Il database dei GISS permette di analizzare questi mesi di anomalia termica da molti punti di vista. Assunti come riferimento i dati del periodo 1951 – 1980, nel primo trimestre (gennaio – marzo) dell’anno la temperatura media del pianeta ha registrato una anomalia termica di 1,25°C (v. grafico sopra). Particolarmente vistosa risulta la deviazione delle temperature all’interno del circolo polare artico dove sono stati registrati valori anche di 8,7°C più elevati rispetto ai livelli di riferimento.

 

La situazione è solo parzialmente diversa nel secondo trimestre (aprile – giugno).

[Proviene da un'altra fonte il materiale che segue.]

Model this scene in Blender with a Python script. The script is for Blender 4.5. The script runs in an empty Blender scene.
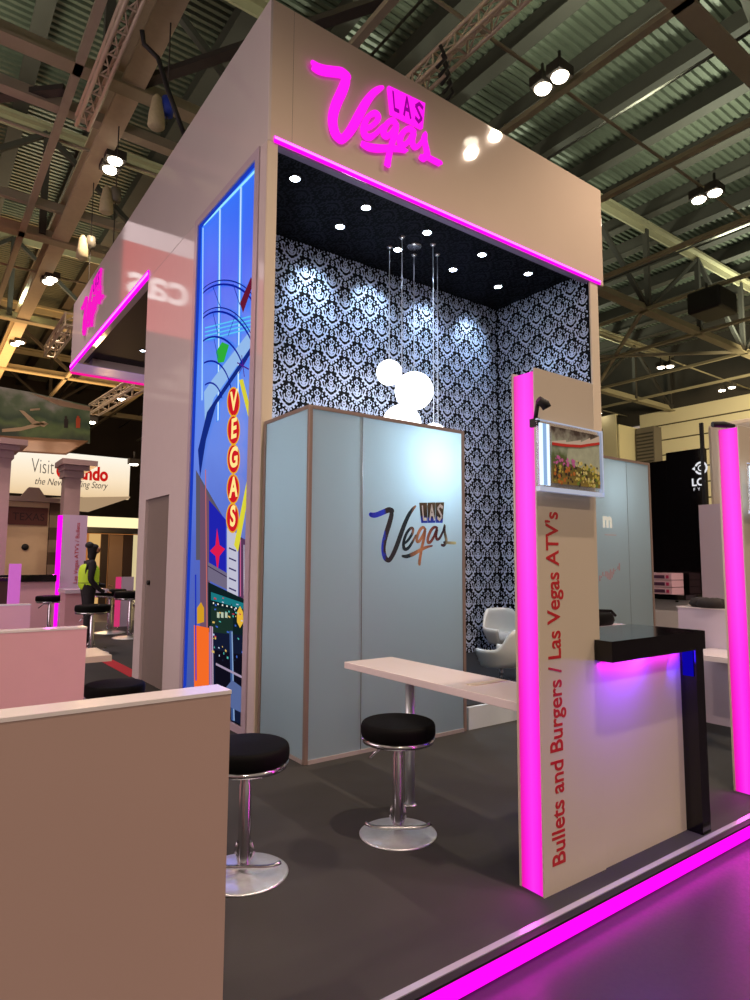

Rispetto ai dati di riferimento il riscaldamento globale si è manifestato con un’anomalia termica della temperatura di 0,94°C (v. grafico in apertura) con una distribuzione più uniforme alle varie latitudini ed un picco di 4,9°C.

 

Ricordiamo che già il 2015 era stato considerato dalla NASA con ogni probabilità l’anno più caldo in assoluto dal 1880. I nuovi record segnati in questa prima parte del 2016 potrebbero però facilmente aggiornare a fine anno questo poco ambito primato.

 

Ghiacci artici ai minimi

 

Come abbiamo visto soprattutto nella prima parte dell’anno la combinazione tra effetti del riscaldamento globale e anomalie stagionali si è particolarmente concentrata nella regione artica. Anche in questo senso i dati della NASA sono preoccupanti. In cinque dei primi sei mesi del 2016 l’estensione della calotta polare sopra il mare Artico ha registrato i rispettivi minimi nella sequenza di dati che parte dal 1979. Unica eccezione si è registrata a marzo quando tuttavia l’estensione della calotta ha registrato il secondo valore più basso in quel mese da quando sono state avviate le rilevazioni.

 

IL GISS monitora l’espansione e la contrazione della calotta artica attraverso una serie di foto satellitari. Comparando i dati recenti con quelli di fine anni ’70 ed inizio anni ’80 appaiono evidenti gli effetti del riscaldamento globale sull’estensione dei ghiacci artici. I dati mostrano in particolare come nel momento di minima espansione stagionale, la calotta artica sia oggi estesa il 40% in meno. Ogni dieci anni l’estensione dei ghiacci attorno al Polo Nord è diminuita in media del 13,4%.

 

Solo alcuni giorni fa anche l’associazione ambientalista Greenpeace ha pubblicato un rapporto sullo stato di salute dell’artico che seppure per altre vie sembra confermare i dati sperimentali del GISS. Fenomeni climatici e riscaldamento globale appaiono amplificare i propri effetti proprio attorno alla regione artica che di per se è anche una delle più delicate del pianeta.

 

L’effetto di El Niño

 

Nell’illustrare i dati sul clima, la NASA ha anche fornito alcune delle possibili spiegazioni attorno alle alte temperature che hanno caratterizzato il 2015 e la parte iniziale del 2016. La corrente de El Niño sembra aver favorito l’innalzamento termico a partire già dallo scorso ottobre.

 

Un effetto simile si era registro anche nel 1988 quando la comparsa della corrente de El Niño aveva contribuito a modificare il clima di quell’anno. Tuttavia sottolineano i ricercatori gli effetti registrati 18 anni fa furono molto più limitati di quelli misurati oggi. Appare verosimile quindi che i fenomeni attuali siano più complessi e che dipendano in maniera rilevante anche da altri fattori, primo fra tutti l’aumento di gas serra nell’atmosfera.

 

Gli studi NASA sui melt ponds

 

L’attenzione della NASA ai problemi dell’Artico si ritrova anche in uno dei più recenti progetti di monitoraggio dell’agenzia. Con l’operazione IceBridge si sta cominciando a costruire un database sui così detti melt ponds, area della superficie glaciale dove si raccolgono la acque frutto dello scioglimento degli strati superficiali di ghiaccio.

 

Rispetto alla superficie circostante i melt ponds appaiono come chiazze più scure e in quindi in grado di trattenere una maggiore quantità di calore. Proprio per questo i melt ponds possono funzionare da punti di accelerazione per lo scioglimento e sono quindi un indicatore da analizzare con attenzione.